Luce Jacovella (pictured) is a very important person in British politics. Based in London, she is at the hub of an international network, working with a multi-million budget on developing aspects of policy which will decide the actions of our next government. They will have significant effects on our lives and most likely cost taxpayers and businesses hundreds of millions.
Yet Luce will never stand for election. She is not a politician. She does not work for any political party. She is not even a civil servant. She is not even British.
Dr Jacovella is an academic, a trained project manager who took her PhD studies at Florence University, in the country where she was born. Her specialism is agricultural science but she now works for the European Research and Development Office (ERDO) at the University College London.
She qualified in 2000 and has been at ERDO since 2004, where she assisted in the project management of two large EU funded projects led by UCL. One was EUROLIMPACS, a €19 million, five-year extravaganza of which the EU paid €12.6 million. This was to evaluate the impacts of climate change on "European freshwater ecosystems" and it finished last year.
The second was I-IMAS, a completely unrelated project worth a mere €3.17 million on "intelligent imaging sensors", which finished in 2007.

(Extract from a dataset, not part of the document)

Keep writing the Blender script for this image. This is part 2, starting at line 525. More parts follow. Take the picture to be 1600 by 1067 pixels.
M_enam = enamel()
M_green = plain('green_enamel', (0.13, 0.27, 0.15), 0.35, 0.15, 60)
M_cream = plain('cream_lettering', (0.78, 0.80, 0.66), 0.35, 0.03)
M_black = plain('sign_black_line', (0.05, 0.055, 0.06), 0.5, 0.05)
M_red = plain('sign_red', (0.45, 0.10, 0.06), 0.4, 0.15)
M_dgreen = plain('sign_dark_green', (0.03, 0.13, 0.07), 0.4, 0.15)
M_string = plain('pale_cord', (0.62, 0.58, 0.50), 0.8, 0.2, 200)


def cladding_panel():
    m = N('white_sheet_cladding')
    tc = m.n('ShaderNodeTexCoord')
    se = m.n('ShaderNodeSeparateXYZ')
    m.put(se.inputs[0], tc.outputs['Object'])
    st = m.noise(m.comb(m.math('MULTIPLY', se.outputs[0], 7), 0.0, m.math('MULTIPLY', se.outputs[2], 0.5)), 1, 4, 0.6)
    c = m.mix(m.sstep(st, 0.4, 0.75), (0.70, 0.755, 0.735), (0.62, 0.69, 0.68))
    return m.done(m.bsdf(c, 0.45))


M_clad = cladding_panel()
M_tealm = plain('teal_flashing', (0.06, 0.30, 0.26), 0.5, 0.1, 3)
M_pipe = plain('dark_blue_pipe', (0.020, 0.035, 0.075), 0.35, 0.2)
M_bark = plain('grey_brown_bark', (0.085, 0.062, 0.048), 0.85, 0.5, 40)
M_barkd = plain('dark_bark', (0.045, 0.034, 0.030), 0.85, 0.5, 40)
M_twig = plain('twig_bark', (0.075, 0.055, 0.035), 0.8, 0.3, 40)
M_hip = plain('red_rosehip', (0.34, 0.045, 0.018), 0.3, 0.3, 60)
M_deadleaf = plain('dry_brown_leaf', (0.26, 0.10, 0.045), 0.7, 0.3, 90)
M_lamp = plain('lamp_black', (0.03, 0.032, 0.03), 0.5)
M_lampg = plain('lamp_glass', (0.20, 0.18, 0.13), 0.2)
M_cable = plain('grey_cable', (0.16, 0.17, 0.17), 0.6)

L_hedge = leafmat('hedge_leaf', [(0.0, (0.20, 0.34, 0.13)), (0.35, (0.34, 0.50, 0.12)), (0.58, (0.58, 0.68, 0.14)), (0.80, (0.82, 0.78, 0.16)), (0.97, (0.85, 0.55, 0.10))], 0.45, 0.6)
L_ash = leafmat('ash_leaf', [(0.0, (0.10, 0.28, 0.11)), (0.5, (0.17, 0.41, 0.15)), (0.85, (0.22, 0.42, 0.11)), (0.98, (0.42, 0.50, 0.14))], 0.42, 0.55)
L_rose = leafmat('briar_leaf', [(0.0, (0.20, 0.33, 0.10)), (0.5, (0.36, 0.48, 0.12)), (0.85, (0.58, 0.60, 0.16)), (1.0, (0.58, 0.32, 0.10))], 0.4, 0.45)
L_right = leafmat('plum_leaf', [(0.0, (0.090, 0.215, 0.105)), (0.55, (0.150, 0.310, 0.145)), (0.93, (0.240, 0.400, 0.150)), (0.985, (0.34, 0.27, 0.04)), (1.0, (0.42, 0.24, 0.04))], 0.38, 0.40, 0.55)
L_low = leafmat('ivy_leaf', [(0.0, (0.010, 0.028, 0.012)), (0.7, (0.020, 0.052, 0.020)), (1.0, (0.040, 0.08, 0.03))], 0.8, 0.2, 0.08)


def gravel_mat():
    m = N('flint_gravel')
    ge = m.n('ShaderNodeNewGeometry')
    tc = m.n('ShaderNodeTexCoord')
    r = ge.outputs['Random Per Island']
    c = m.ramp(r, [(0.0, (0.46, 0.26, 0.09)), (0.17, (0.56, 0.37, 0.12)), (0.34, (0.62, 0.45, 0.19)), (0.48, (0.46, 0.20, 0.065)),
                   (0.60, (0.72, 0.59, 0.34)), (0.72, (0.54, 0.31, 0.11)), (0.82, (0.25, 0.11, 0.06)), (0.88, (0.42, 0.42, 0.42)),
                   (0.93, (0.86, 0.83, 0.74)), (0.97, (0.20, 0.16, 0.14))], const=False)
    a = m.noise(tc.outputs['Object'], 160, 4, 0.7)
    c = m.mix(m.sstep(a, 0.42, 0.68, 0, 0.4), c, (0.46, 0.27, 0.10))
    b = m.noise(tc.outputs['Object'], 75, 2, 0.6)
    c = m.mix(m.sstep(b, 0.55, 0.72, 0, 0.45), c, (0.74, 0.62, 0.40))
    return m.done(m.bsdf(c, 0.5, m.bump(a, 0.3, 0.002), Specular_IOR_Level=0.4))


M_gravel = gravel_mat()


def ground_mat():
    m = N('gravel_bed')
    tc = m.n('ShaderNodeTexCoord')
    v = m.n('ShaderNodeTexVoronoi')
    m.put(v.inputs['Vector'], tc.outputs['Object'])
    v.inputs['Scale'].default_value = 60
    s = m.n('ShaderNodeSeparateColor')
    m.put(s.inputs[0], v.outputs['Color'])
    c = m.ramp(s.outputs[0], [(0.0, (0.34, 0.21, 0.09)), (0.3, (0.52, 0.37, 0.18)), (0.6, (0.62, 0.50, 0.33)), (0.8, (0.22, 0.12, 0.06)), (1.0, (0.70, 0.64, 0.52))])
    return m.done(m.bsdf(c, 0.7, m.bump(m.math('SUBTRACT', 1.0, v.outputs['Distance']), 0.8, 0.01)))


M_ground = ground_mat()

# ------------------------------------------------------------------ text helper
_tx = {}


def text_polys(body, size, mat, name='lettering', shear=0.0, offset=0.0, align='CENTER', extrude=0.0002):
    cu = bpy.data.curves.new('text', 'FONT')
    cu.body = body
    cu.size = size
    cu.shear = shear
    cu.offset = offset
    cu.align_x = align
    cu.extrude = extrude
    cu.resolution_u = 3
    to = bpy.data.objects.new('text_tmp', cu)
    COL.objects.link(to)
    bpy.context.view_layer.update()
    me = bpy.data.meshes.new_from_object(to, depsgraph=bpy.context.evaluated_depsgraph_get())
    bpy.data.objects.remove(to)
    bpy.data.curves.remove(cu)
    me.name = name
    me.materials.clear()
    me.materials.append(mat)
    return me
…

Having cut her teeth on these two, Dr Jacovella is now project manager for naother EU-funded project - REFRESH. It started this month and is set to last four years at a cost of €10.02 million, with the EU contributing €7 million. Once again, it is climate change related, focussing on: "Adaptive strategies to mitigate the impacts of climate change on European freshwater ecosystems."
Now the point is that REFRESH, like EUROLIMPACS before it – the pair costing the best part of €30 million – is not an academic study. Its objectives are political, executed by a multi-national team. They will feed into the policy maw in Brussels where they will be used to guide and shape amendments to the Water Framework Directive, the Habitats Directive and sundry others.
In due course, the core findings will be incorporated into a number of "COM finals" and be incorporated into the text of several proposed amendment directives. Being "environment", they will be approved by qualified majority voting – perhaps with some amendments by the EU parliament. Once finalised, their requirements will be transposed, unaltered, into UK law, almost certainly by Statutory Instrument, which cannot be changed and will be approved – as it must be - by Parliament, without a vote.
In terms of input to these new laws, Dr Jacovella will have far more influence – albeit as one of a huge, international team of academics – than any MP, minister, secretary of state or even the prime minister of the day.
When we were still an independent country, it was not like this. If it was felt that the law need changing in such an important area – with the considerable economic and administrative consequences that it might involve – all sorts of procedures could apply.
Crucially, the process would be initiated by our government, which would retain control of the process throughout. Possibly, in the early stages, it might have set up a working party, or refer the matter to a Royal Commission. If research was needed, it would be commissioned, the terms of reference decided by the government and the reports fed into the system.
Should, by whatever means it be decided that new law was required, this could well be announced in the Queen's Speech. That would be debated.
A White Paper might then be produced, which most often would be debated. A Bill would be prepared. Through all the stages it would be scrutinised and debated, and only approved after a number of votes. Nothing would happen without the full approval and control of Parliament.
Then, if it was controversial, failed to work or needed further amendment, it could be changed – or even repealed. Such an option might even find its way into party manifestos.
All this we have now lost. Policy-making is no longer the province of our government. Our political parties are not involved - so nothing ever goes on the manifestos. Our MPs are brought in only after the procedures are completed when nothing can be changed, to rubber-stamp something in which they have no input and over which they have no control.
Instead, the procedure, repeated hundreds of times, across dozens of policy areas - starts with an international team of "scientists", paid for partly by us as taxpayers. But they feed a system in Brussels to which they are responsible. Academia has been bought and paid-for by the EU and is more part of the policy-making process than our own legislators. It is not working for us – it is working for the enemy.